GIVEN INSTRUCTION: Reproduce, word for word, every line from the first one down to the line containing "14.9), 'y').build('round_vent', M['brick_dark'], rt)", and nothing else.

DATASET CONTENT:

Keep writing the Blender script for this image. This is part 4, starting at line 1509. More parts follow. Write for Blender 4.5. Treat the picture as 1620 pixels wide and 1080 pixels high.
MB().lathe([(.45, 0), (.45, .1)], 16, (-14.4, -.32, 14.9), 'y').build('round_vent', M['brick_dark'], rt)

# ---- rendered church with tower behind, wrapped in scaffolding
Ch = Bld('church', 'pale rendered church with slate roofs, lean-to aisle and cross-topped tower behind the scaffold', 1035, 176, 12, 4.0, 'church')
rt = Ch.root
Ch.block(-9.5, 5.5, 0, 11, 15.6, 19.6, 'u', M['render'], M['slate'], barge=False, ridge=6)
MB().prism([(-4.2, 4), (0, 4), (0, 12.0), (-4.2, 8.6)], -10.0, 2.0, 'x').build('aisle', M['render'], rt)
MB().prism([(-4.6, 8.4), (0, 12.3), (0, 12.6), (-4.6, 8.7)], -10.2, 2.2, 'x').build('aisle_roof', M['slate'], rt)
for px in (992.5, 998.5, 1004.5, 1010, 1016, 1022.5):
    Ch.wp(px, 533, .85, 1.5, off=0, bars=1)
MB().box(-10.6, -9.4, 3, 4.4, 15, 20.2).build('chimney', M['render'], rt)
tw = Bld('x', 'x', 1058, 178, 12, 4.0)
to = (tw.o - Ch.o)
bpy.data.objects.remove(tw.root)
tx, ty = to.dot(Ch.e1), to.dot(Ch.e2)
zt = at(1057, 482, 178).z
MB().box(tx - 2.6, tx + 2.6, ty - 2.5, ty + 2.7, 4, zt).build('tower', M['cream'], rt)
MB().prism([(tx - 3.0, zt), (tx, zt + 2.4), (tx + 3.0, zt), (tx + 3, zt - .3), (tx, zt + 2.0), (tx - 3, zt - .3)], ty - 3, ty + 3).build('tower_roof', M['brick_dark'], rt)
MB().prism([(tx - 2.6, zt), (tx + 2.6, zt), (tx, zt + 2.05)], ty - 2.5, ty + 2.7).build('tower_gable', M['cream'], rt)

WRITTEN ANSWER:
Keep writing the Blender script for this image. This is part 4, starting at line 1509. More parts follow. Write for Blender 4.5. Treat the picture as 1620 pixels wide and 1080 pixels high.
MB().lathe([(.45, 0), (.45, .1)], 16, (-14.4, -.32, 14.9), 'y').build('round_vent', M['brick_dark'], rt)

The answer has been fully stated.